Le Thanh Loi, director of the park’s tourism center, was quoted as saying that explorers found ancient limestone, stalactites and fossils possibly millions of years old.
The cave is as high as 80 meters with various terrains suitable for trekking, swimming and even climbing, according to Nguyen Van Tho, a member of the exploration team.
First discovered in 1990, Toi Cave had about 400 meters from its entrance opened to tourists nearly four years ago. It is currently part of a route connected with the Chay River and can be reached by a 400-meter zip-line from a wildlife observation deck.
In a service area nearby, tourists can explore with lights, swim in a pond where the water temperature is less than 20 degrees Celsius or take a mud bath.
Phong Nha-Ke Bang won UNESCO heritage recognition in 2003 thanks to its 300 different caves and grottos with unique limestone structures and the oldest karst formation in Asia, dating back some 400 million years.

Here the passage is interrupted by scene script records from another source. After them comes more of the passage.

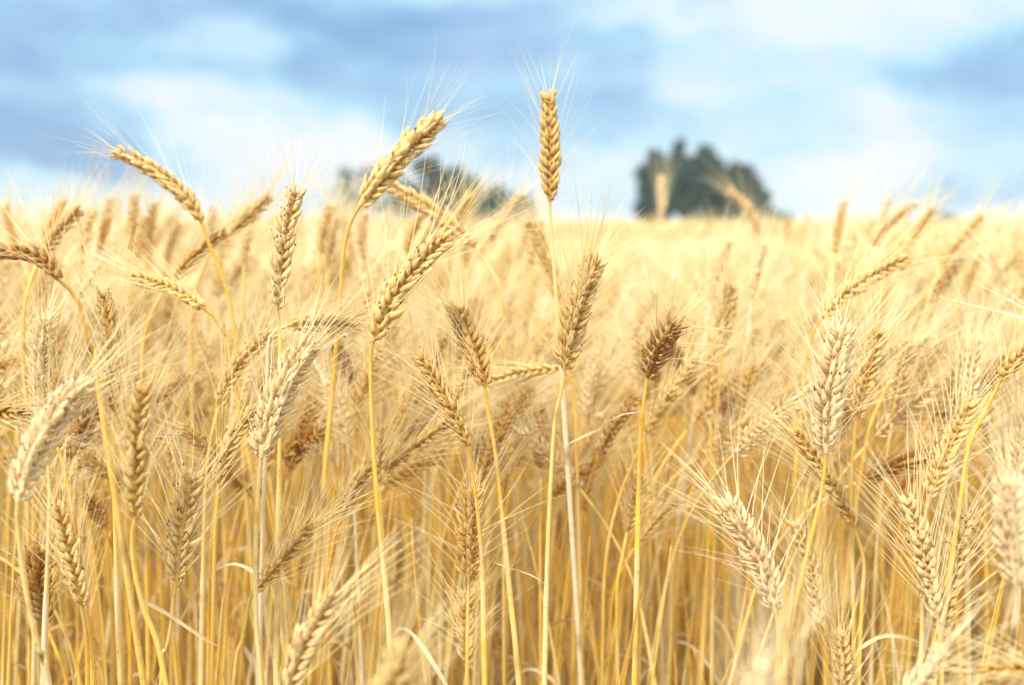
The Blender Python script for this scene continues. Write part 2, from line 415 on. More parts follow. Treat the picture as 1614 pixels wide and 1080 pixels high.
def make_leaf(o, d, L, wmax, droop, twist, rnd, g=None, mat=0, n=14, r=rng):
    g = g or Geo()
    t_ = np.linspace(0, 1, n)
    d = unit(np.asarray(d, float)); P = o + d * (L * t_)[:, None] + np.array([0, 0, -1.0]) * (droop * L * t_**2)[:, None]
    sidev = unit(np.cross(d, [0, 0, 1.0]) + 1e-6)
    P = P + sidev * (0.06 * L * np.sin(t_ * 5 + rnd * 6))[:, None]
    T = unit(np.gradient(P, axis=0)); A = unit(np.cross(T, sidev) + 1e-6)
    ang = twist * t_ + rnd * 3
    W = sidev * np.cos(ang)[:, None] + A * np.sin(ang)[:, None]; Nn = np.cross(T, W)
    wd = wmax * np.clip(np.minimum(1, t_ * 8 + 0.4) * (1 - t_**2.2), 0.03, 1)
    V = np.stack([P - W * wd[:, None] * 0.5 + Nn * wd[:, None] * 0.28, P, P + W * wd[:, None] * 0.5 + Nn * wd[:, None] * 0.28], 1)[None]
    col = np.zeros((1, n, 3, 4)); col[..., 0] = t_[None, :, None]; col[..., 1] = rnd; col[..., 3] = 0.6
    g.grid(V, col, False, mat)
    return g

def leaf_path(P, wmax, rnd, g=None):
    g = g or Geo(); n = 24; P, L = resample(catmull(P, 8), n); t_ = np.linspace(0, 1, n)
    T = unit(np.gradient(P, axis=0)); sidev = unit(np.cross(T, [0.1, 1.0, 0.2]))
    Nn = np.cross(T, sidev); ang = 1.2 * np.sin(t_ * 4 + rnd * 5)
    W = sidev * np.cos(ang)[:, None] + Nn * np.sin(ang)[:, None]; Nn = np.cross(T, W)
    wd = wmax * np.clip(np.minimum(1, t_ * 6 + 0.5) * (1 - t_**3), 0.04, 1)
    V = np.stack([P - W * wd[:, None] * 0.5 + Nn * wd[:, None] * 0.3, P, P + W * wd[:, None] * 0.5 + Nn * wd[:, None] * 0.3], 1)[None]
    col = np.zeros((1, n, 3, 4)); col[..., 0] = t_[None, :, None]; col[..., 1] = rnd; col[..., 3] = 0.6
    g.grid(V, col, False, 0)
    return g

# ------------------------------------------------------------------ the ground
def plane_grid(x0, x1, y0, y1, nx, ny, zf):
    x = np.linspace(x0, x1, nx); y = np.linspace(0, 1, ny)**2.2 * (y1 - y0) + y0
    XX, YY = np.meshgrid(x, y); V = np.stack([XX, YY, zf(XX, YY)], -1)[None]
    g = Geo(); g.grid(V, np.array([0.5, 0.5, 0, 0.5]), False, 0); return g.arrays()
gr = obj('ground', mesh('ground', plane_grid(-1500, 1500, -20, 2500, 80, 120, lambda x, y: 0 * x), [M['soil']]))
tag(gr, 'bare soil beneath the wheat crop', 'ground', kind='structure')

# ------------------------------------------------------------------ wheat: individually placed stalks
GROUP = 'ripe wheat stalks in the field'
def build_stalk(label, ear, beard, stem, leaf, base):
    root = bpy.data.objects.new('wheat_stalk', None); C.objects.link(root); root.location = base
    root.empty_display_size = 0.02
    tag(root, label, 'wheat stalk', GROUP)
    obj('stem', mesh('stem', stem.arrays(), [M['straw']], base), root)
    e = obj('ear', mesh('ear', ear.arrays(), [M['husk']], base), root)
    obj('beard', mesh('beard', beard.arrays(), [M['awn']], base), e)
    if leaf is not None: obj('leaf', mesh('leaf', leaf.arrays(), [M['leaf']], base), root)
    return root

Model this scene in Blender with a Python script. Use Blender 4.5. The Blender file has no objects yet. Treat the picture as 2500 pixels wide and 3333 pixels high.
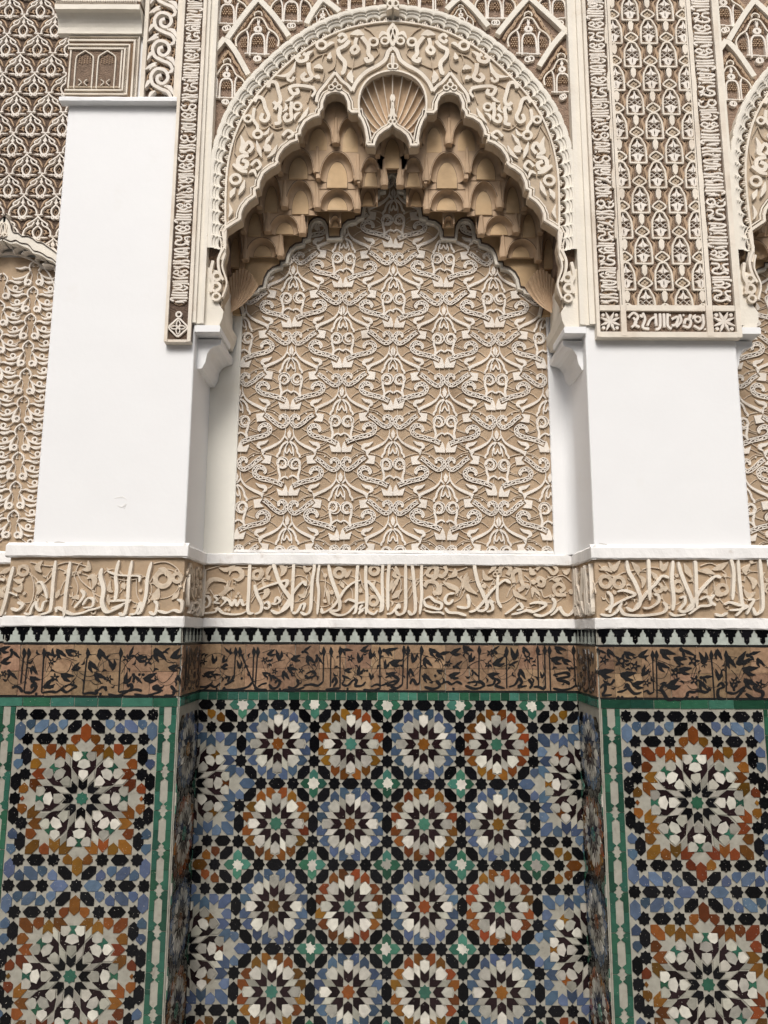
import bpy, bmesh, math, random
from mathutils import Matrix, Vector
from mathutils.geometry import tessellate_polygon
random.seed(7)
sc = bpy.context.scene
COL = sc.collection

# ------------------------------------------------------------------ camera
D, ZC, FPX = 3.2, 1.6, 2400.0          # metres to the pier front, eye height, focal length in photo pixels
TILT, ROLL = math.radians(9.3), math.radians(0.22)
cam = bpy.data.cameras.new('camera')
cam.sensor_fit = 'HORIZONTAL'; cam.sensor_width = 36.0; cam.lens = FPX / 2500.0 * 36.0
cam.clip_start = 0.05; cam.clip_end = 500.0
camo = bpy.data.objects.new('camera', cam); COL.objects.link(camo)
camo.matrix_world = (Matrix.Translation((0, -D, ZC)) @ Matrix.Rotation(math.pi / 2 + TILT, 4, 'X')
                     @ Matrix.Rotation(ROLL, 4, 'Z'))
sc.camera = camo

# ------------------------------------------------------------------ sky, sun, exposure
SUN_EL, SUN_AZ = math.radians(46), math.radians(-9)   # azimuth measured from straight behind the camera, to the left
w = bpy.data.worlds.new('World'); sc.world = w; w.use_nodes = True
nt = w.node_tree; nt.nodes.clear()
sky = nt.nodes.new('ShaderNodeTexSky'); sky.sky_type = 'NISHITA'; sky.sun_disc = False
sky.sun_elevation = SUN_EL; sky.sun_rotation = math.radians(180) + SUN_AZ * -1
sky.air_density = 1.0; sky.dust_density = 4.0; sky.ozone_density = 0.6
hs = nt.nodes.new('ShaderNodeHueSaturation'); hs.inputs['Saturation'].default_value = 0.55
bg = nt.nodes.new('ShaderNodeBackground'); bg.inputs['Strength'].default_value = 0.10
wo = nt.nodes.new('ShaderNodeOutputWorld')
nt.links.new(sky.outputs[0], hs.inputs['Color']); nt.links.new(hs.outputs[0], bg.inputs[0]); nt.links.new(bg.outputs[0], wo.inputs[0])
sl = bpy.data.lights.new('sun', 'SUN'); sl.energy = 1.5; sl.angle = math.radians(22); sl.color = (1.0, 0.975, 0.935)
so = bpy.data.objects.new('sun', sl); COL.objects.link(so)
sdir = Vector((math.sin(SUN_AZ) * math.cos(SUN_EL), -math.cos(SUN_AZ) * math.cos(SUN_EL), math.sin(SUN_EL)))
so.rotation_euler = sdir.to_track_quat('Z', 'Y').to_euler(); so.location = sdir * 20
sc.view_settings.view_transform = 'Standard'; sc.view_settings.look = 'None'
sc.view_settings.exposure = 0.60; sc.view_settings.gamma = 1.0
sc.render.resolution_x = 768; sc.render.resolution_y = 1024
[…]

But only some of the caves are accessible to the public, like the world’s largest cave Son Doong and Paradise, described as the world’s most beautiful cave and Asia’s longest dry cave by a British Cave Research Association team that explored it.
Official figures from the tourism center showed that more than 15,000 tourists visited the park during the Vietnamese New Year (Tet) holidays from February 19 to 23, up more than 10% from last year.
The center hopes to attract 490,000 visitors, including over 50,000 foreigners, to the park this year.